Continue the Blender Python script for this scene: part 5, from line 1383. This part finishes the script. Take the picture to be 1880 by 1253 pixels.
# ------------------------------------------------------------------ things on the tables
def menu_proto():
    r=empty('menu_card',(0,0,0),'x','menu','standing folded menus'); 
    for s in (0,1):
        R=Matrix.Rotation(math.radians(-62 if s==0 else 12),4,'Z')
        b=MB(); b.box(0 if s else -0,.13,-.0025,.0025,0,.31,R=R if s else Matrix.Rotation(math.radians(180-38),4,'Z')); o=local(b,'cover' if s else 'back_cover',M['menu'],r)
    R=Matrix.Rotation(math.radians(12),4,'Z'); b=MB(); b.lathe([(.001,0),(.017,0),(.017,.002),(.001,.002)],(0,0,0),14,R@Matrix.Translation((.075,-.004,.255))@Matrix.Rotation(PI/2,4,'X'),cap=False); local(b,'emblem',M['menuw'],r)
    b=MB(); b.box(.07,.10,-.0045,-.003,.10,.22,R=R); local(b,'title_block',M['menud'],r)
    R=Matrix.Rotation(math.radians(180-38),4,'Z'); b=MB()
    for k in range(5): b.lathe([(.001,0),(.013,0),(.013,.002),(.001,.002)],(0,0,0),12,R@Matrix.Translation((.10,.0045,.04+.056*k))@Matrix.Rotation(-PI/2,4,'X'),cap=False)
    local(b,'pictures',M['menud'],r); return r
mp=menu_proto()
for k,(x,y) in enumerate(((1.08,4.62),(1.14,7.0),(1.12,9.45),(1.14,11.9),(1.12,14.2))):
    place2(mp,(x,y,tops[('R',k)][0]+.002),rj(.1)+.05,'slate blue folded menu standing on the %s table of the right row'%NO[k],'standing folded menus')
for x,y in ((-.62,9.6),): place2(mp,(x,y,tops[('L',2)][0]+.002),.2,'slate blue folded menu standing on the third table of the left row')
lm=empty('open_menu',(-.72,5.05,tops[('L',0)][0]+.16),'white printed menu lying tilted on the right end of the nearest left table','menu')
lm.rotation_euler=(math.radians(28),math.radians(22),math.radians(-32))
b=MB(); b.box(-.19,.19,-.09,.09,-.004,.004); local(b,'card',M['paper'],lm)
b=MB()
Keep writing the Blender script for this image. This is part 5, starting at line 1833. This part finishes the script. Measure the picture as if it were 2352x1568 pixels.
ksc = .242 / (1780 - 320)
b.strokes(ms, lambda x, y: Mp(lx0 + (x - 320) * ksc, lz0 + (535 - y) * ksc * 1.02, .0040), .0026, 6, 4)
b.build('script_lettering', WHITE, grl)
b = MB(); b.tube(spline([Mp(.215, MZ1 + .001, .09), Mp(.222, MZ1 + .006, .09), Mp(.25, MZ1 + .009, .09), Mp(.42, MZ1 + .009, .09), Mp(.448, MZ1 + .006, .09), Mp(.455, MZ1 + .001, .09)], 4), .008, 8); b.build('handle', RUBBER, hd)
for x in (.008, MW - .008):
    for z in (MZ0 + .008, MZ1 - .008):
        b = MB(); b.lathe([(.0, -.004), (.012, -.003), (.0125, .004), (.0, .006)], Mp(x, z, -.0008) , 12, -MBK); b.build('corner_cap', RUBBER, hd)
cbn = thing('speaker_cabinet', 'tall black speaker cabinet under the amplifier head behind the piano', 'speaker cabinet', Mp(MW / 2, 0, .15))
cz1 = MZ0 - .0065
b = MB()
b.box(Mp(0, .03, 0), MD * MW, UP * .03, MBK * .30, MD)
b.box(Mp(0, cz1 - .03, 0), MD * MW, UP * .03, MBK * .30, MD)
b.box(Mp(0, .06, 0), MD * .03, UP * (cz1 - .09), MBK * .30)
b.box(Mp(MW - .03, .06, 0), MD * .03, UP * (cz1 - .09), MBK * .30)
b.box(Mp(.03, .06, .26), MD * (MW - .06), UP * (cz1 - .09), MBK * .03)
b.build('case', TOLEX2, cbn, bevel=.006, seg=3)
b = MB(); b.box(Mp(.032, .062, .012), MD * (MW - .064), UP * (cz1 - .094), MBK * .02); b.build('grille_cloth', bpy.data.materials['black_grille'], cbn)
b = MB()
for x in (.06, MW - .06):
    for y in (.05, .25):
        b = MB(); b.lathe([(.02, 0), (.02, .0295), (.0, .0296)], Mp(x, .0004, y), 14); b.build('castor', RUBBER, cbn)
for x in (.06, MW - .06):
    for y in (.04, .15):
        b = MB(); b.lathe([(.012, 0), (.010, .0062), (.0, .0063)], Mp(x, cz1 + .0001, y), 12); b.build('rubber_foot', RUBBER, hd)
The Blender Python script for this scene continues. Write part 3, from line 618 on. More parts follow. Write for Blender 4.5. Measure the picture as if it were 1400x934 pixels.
──────
**Exercise directions**
Repeat the records above exactly.

**Answer for the task**
Continue the Blender Python script for this scene: part 5, from line 1383. This part finishes the script. Take the picture to be 1880 by 1253 pixels.
# ------------------------------------------------------------------ things on the tables
def menu_proto():
    r=empty('menu_card',(0,0,0),'x','menu','standing folded menus'); 
    for s in (0,1):
        R=Matrix.Rotation(math.radians(-62 if s==0 else 12),4,'Z')
        b=MB(); b.box(0 if s else -0,.13,-.0025,.0025,0,.31,R=R if s else Matrix.Rotation(math.radians(180-38),4,'Z')); o=local(b,'cover' if s else 'back_cover',M['menu'],r)
    R=Matrix.Rotation(math.radians(12),4,'Z'); b=MB(); b.lathe([(.001,0),(.017,0),(.017,.002),(.001,.002)],(0,0,0),14,R@Matrix.Translation((.075,-.004,.255))@Matrix.Rotation(PI/2,4,'X'),cap=False); local(b,'emblem',M['menuw'],r)
    b=MB(); b.box(.07,.10,-.0045,-.003,.10,.22,R=R); local(b,'title_block',M['menud'],r)
    R=Matrix.Rotation(math.radians(180-38),4,'Z'); b=MB()
    for k in range(5): b.lathe([(.001,0),(.013,0),(.013,.002),(.001,.002)],(0,0,0),12,R@Matrix.Translation((.10,.0045,.04+.056*k))@Matrix.Rotation(-PI/2,4,'X'),cap=False)
    local(b,'pictures',M['menud'],r); return r
mp=menu_proto()
for k,(x,y) in enumerate(((1.08,4.62),(1.14,7.0),(1.12,9.45),(1.14,11.9),(1.12,14.2))):
    place2(mp,(x,y,tops[('R',k)][0]+.002),rj(.1)+.05,'slate blue folded menu standing on the %s table of the right row'%NO[k],'standing folded menus')
for x,y in ((-.62,9.6),): place2(mp,(x,y,tops[('L',2)][0]+.002),.2,'slate blue folded menu standing on the third table of the left row')
lm=empty('open_menu',(-.72,5.05,tops[('L',0)][0]+.16),'white printed menu lying tilted on the right end of the nearest left table','menu')
lm.rotation_euler=(math.radians(28),math.radians(22),math.radians(-32))
b=MB(); b.box(-.19,.19,-.09,.09,-.004,.004); local(b,'card',M['paper'],lm)
b=MB()
Keep writing the Blender script for this image. This is part 5, starting at line 1833. This part finishes the script. Measure the picture as if it were 2352x1568 pixels.
ksc = .242 / (1780 - 320)
b.strokes(ms, lambda x, y: Mp(lx0 + (x - 320) * ksc, lz0 + (535 - y) * ksc * 1.02, .0040), .0026, 6, 4)
b.build('script_lettering', WHITE, grl)
b = MB(); b.tube(spline([Mp(.215, MZ1 + .001, .09), Mp(.222, MZ1 + .006, .09), Mp(.25, MZ1 + .009, .09), Mp(.42, MZ1 + .009, .09), Mp(.448, MZ1 + .006, .09), Mp(.455, MZ1 + .001, .09)], 4), .008, 8); b.build('handle', RUBBER, hd)
for x in (.008, MW - .008):
    for z in (MZ0 + .008, MZ1 - .008):
        b = MB(); b.lathe([(.0, -.004), (.012, -.003), (.0125, .004), (.0, .006)], Mp(x, z, -.0008) , 12, -MBK); b.build('corner_cap', RUBBER, hd)
cbn = thing('speaker_cabinet', 'tall black speaker cabinet under the amplifier head behind the piano', 'speaker cabinet', Mp(MW / 2, 0, .15))
cz1 = MZ0 - .0065
b = MB()
b.box(Mp(0, .03, 0), MD * MW, UP * .03, MBK * .30, MD)
b.box(Mp(0, cz1 - .03, 0), MD * MW, UP * .03, MBK * .30, MD)
b.box(Mp(0, .06, 0), MD * .03, UP * (cz1 - .09), MBK * .30)
b.box(Mp(MW - .03, .06, 0), MD * .03, UP * (cz1 - .09), MBK * .30)
b.box(Mp(.03, .06, .26), MD * (MW - .06), UP * (cz1 - .09), MBK * .03)
b.build('case', TOLEX2, cbn, bevel=.006, seg=3)
b = MB(); b.box(Mp(.032, .062, .012), MD * (MW - .064), UP * (cz1 - .094), MBK * .02); b.build('grille_cloth', bpy.data.materials['black_grille'], cbn)
b = MB()
for x in (.06, MW - .06):
    for y in (.05, .25):
        b = MB(); b.lathe([(.02, 0), (.02, .0295), (.0, .0296)], Mp(x, .0004, y), 14); b.build('castor', RUBBER, cbn)
for x in (.06, MW - .06):
    for y in (.04, .15):
        b = MB(); b.lathe([(.012, 0), (.010, .0062), (.0, .0063)], Mp(x, cz1 + .0001, y), 12); b.build('rubber_foot', RUBBER, hd)
The Blender Python script for this scene continues. Write part 3, from line 618 on. More parts follow. Write for Blender 4.5. Measure the picture as if it were 1400x934 pixels.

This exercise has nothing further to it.